When a state seeks extradition of a convicted individual who allegedly has violated terms of probation, section 16-19-104, 8 C.R.S. (1973),[3] requires only the filing of a record of the conviction and a statement by the demanding state's governor that the person sought has violated the terms of the probation. Blackburn v. Johnson, 647 P.2d 238 (Colo.1982). We apply the same standard to alleged parole violators. The requisition documents from the state of New Mexico contain a certificate of parole, judgment and sentence, an arrest warrant for petitioner and an affirmation by the Governor of the State of New Mexico that the facts of petitioner's parole violation, as set out in the application for requisition, are sufficient to support such requisition.

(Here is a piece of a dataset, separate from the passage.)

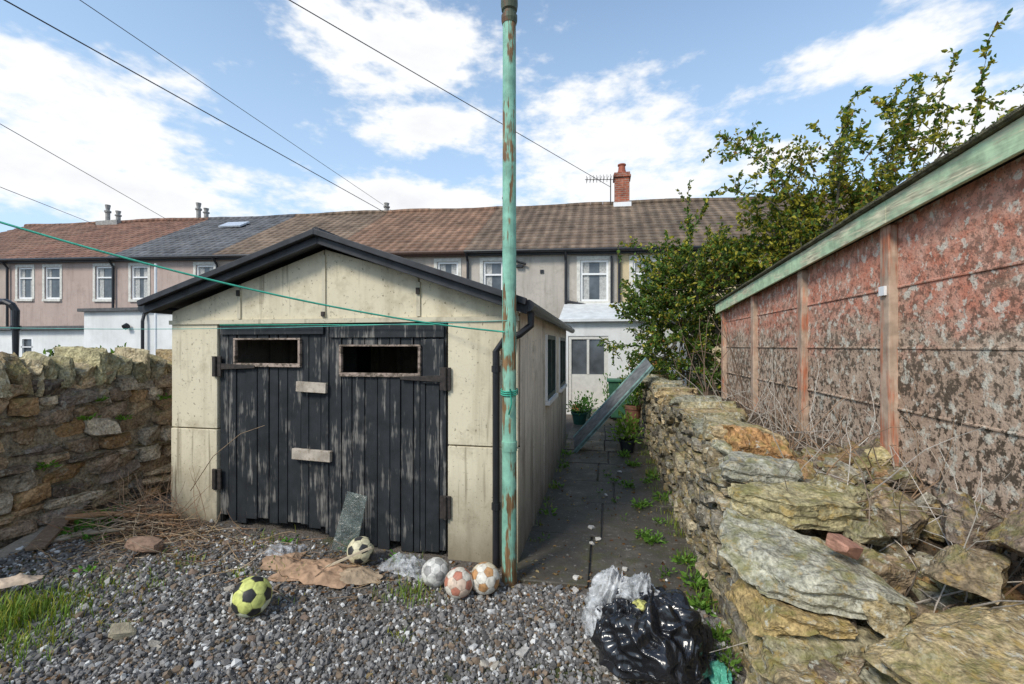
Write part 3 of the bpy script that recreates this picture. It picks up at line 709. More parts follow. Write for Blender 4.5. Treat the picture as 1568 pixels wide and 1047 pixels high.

These documents establish that petitioner is subject to extradition pursuant *1281 to section 16-19-104. See Butcher v. Caldwell, 677 P.2d 342 (Colo.1984); Clark v. Leach, 200 Colo. 151, 612 P.2d 1130 (1980).

Petitioner's argument that the governor's warrant erroneously recites "Los Lunes" County as the county in which the crime occurred is irrelevant to the determination of the sufficiency of the requisition documents.[4] The governor's warrant merely implements extradition proceedings based upon the requisition documents of the demanding state. Self v. People, 133 Colo. 524, 297 P.2d 887 (1956). It need not be technically correct in every respect, so long as it satisfies the requirements of section 16-19-108, 8 C.R.S. (1973). See Dilworth v. Leach, 183 Colo. 206, 515 P.2d 1130 (1973); Harding v. People, 161 Colo. 571, 423 P.2d 847 (1967). The governor's warrant in this case satisfied the requirements of section 16-19-108.

The ruling of the trial court is affirmed.

NOTES

[1] This court has direct appellate review of habeas corpus proceedings. See Colo. Const. art. VI., § 2; § 13-4-102(1)(e), 6 C.R.S. (1973).

[2] In his brief on appeal, petitioner states that "New Mexico has told Colorado that petitioner committed a crime in `Las Lunas' [sic] County...." There is no support for this assertion in the record as only the Colorado governor's warrant refers to a Los Lunes County.

[3] Section 16-19-104, 8 C.R.S. (1973), provides:

"No demand for the extradition of a person charged with crime in another state shall be recognized by the governor unless in writing alleging, except in cases arising under section 16-19-107, that the accused was present in the demanding state at the time of the commission of the alleged crime, and that thereafter he fled from the state, and accompanied by a copy of an indictment found or by information supported by affidavit in the state having jurisdiction of the crime, or by a copy of an affidavit made before a magistrate there, together with a copy of any warrant which was issued thereupon, or by a copy of a judgment of conviction or of a sentence imposed in execution thereof, together with a statement by the executive authority of the demanding state that the person claimed has escaped from confinement or has broken the terms of his bail, probation, or parole. The indictment, information, or affidavit made before the magistrate must substantially charge the person demanded with having committed a crime under the law of that state; and the copy of indictment, information, affidavit, or judgment of conviction or sentence must be authenticated by the executive authority making the demand."

[4] Petitioner also contends in his brief on appeal that he did not "flee" from the State of New Mexico. Whether petitioner actually "fled" New Mexico is not controlling, however, as the "fled from justice" requirement of § 16-19-103, 8 C.R.S. (1973), has been construed by this court to include persons merely absent from the demanding state. Gottfried v. Cronin, 192 Colo. 25, 555 P.2d 969 (1976).